>> BEGIN
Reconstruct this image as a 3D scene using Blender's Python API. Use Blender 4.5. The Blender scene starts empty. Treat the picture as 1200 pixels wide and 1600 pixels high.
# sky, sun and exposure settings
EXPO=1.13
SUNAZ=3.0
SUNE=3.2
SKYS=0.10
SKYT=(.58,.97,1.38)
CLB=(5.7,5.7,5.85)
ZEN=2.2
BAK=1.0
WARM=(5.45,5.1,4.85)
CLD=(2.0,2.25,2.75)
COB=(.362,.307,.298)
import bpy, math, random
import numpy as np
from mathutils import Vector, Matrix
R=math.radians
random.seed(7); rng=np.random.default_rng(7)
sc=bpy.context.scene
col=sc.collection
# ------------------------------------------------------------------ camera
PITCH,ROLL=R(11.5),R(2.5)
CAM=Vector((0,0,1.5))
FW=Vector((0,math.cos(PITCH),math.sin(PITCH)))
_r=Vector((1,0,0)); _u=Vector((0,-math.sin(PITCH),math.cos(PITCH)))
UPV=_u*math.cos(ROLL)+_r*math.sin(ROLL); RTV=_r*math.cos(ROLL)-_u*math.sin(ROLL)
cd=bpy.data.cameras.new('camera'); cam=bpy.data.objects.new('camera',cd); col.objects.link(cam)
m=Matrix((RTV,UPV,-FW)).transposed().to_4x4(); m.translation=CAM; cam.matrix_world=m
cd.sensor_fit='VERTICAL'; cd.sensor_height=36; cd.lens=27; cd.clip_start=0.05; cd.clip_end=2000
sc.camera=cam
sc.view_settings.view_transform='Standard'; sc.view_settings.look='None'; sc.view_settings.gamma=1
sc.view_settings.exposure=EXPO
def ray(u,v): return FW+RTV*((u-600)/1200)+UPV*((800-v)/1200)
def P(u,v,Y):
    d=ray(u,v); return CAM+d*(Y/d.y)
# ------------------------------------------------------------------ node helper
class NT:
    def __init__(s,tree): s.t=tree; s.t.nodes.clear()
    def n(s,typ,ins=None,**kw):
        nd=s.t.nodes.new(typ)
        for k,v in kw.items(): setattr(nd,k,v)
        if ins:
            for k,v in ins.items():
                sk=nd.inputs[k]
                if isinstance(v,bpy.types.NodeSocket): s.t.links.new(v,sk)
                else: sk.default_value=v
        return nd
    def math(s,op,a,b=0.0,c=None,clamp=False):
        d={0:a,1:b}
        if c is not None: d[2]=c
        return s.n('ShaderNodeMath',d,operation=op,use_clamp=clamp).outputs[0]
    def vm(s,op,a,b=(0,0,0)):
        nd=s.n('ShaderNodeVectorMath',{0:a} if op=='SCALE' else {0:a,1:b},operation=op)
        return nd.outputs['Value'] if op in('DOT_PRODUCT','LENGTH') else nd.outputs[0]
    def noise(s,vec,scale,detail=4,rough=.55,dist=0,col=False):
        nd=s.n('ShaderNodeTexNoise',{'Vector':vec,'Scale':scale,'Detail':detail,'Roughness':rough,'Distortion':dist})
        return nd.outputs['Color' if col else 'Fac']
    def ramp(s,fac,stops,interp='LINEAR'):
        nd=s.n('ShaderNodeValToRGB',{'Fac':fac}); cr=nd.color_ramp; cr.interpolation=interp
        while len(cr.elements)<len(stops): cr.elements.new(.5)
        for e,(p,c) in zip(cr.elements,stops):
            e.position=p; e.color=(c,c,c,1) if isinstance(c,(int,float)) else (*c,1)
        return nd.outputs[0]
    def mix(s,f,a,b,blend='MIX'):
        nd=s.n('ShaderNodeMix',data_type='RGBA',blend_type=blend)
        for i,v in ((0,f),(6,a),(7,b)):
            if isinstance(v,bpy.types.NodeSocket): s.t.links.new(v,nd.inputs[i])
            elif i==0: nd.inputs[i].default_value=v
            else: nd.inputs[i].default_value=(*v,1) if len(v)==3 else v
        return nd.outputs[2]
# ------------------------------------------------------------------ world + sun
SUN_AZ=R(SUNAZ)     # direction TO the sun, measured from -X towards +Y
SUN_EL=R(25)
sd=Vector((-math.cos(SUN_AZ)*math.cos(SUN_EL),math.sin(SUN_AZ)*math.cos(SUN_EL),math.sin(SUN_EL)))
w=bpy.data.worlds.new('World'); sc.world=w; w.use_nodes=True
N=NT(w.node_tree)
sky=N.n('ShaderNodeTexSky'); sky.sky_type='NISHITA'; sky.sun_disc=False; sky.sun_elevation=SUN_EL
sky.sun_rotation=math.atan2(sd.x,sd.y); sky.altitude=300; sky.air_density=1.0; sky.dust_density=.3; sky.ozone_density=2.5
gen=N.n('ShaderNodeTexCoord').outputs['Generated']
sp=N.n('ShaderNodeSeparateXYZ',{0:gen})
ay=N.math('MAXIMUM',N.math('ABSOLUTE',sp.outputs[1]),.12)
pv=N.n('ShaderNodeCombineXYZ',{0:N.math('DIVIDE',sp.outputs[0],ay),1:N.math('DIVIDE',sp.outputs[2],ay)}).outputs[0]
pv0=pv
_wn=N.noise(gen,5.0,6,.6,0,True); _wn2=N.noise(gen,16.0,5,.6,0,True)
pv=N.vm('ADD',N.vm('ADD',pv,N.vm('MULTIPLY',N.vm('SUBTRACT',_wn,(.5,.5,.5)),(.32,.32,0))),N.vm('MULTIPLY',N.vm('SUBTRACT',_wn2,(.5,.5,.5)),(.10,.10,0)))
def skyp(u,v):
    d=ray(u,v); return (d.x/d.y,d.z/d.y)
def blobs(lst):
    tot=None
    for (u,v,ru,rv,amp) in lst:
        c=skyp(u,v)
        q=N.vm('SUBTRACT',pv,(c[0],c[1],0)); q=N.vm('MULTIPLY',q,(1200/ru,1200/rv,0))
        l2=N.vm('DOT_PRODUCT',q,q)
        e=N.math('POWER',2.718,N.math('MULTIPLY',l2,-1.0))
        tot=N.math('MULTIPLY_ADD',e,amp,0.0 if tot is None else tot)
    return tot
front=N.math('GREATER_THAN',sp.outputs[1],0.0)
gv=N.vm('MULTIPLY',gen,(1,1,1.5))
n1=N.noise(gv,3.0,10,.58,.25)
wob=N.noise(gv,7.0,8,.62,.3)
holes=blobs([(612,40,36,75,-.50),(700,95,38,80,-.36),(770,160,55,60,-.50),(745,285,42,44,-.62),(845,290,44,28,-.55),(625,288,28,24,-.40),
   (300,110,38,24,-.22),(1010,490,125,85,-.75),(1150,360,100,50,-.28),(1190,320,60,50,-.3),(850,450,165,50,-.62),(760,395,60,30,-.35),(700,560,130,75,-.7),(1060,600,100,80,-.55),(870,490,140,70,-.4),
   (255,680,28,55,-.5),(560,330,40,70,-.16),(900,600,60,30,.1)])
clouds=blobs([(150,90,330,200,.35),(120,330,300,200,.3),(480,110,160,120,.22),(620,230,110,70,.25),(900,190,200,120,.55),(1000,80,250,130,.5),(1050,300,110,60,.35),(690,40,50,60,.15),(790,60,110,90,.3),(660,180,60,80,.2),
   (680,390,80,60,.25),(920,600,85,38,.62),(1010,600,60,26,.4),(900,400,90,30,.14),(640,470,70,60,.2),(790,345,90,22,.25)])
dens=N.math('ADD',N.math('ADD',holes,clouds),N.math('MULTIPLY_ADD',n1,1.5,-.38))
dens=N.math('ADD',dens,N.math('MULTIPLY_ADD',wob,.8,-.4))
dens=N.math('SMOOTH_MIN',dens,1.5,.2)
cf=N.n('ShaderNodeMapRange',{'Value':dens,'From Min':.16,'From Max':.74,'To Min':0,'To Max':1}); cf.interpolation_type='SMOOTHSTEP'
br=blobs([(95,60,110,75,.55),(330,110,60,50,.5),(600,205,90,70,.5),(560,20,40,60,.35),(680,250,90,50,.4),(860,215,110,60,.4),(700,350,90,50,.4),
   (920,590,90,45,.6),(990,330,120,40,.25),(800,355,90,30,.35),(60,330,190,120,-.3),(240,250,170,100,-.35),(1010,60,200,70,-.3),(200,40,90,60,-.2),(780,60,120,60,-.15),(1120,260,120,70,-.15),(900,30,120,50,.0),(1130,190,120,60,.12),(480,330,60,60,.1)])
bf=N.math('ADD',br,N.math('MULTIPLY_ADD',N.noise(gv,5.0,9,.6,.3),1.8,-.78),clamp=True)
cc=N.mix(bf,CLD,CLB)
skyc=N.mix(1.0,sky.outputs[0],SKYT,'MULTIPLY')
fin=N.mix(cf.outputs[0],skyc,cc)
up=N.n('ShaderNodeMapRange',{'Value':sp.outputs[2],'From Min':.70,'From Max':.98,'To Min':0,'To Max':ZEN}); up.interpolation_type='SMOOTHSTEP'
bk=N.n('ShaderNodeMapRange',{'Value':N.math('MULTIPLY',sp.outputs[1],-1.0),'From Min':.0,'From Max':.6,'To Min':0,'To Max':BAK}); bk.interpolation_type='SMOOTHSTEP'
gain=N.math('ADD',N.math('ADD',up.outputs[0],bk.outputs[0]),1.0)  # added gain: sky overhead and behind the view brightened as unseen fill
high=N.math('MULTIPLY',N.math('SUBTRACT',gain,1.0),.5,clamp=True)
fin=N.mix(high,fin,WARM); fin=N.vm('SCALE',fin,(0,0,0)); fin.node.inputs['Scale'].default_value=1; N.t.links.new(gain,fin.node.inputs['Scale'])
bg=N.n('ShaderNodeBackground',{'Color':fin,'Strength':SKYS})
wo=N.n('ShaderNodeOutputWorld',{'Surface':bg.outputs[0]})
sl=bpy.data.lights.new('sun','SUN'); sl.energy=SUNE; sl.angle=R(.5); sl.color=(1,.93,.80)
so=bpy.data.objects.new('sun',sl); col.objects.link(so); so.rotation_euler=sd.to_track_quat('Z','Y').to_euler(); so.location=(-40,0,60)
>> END
TASK OBJECTIVE:
Locate and copy each line in the data above that includes the word "scene".

ANSWER FOR THIS EXERCISE:
Reconstruct this image as a 3D scene using Blender's Python API. Use Blender 4.5. The Blender scene starts empty. Treat the picture as 1200 pixels wide and 1600 pixels high.
sc=bpy.context.scene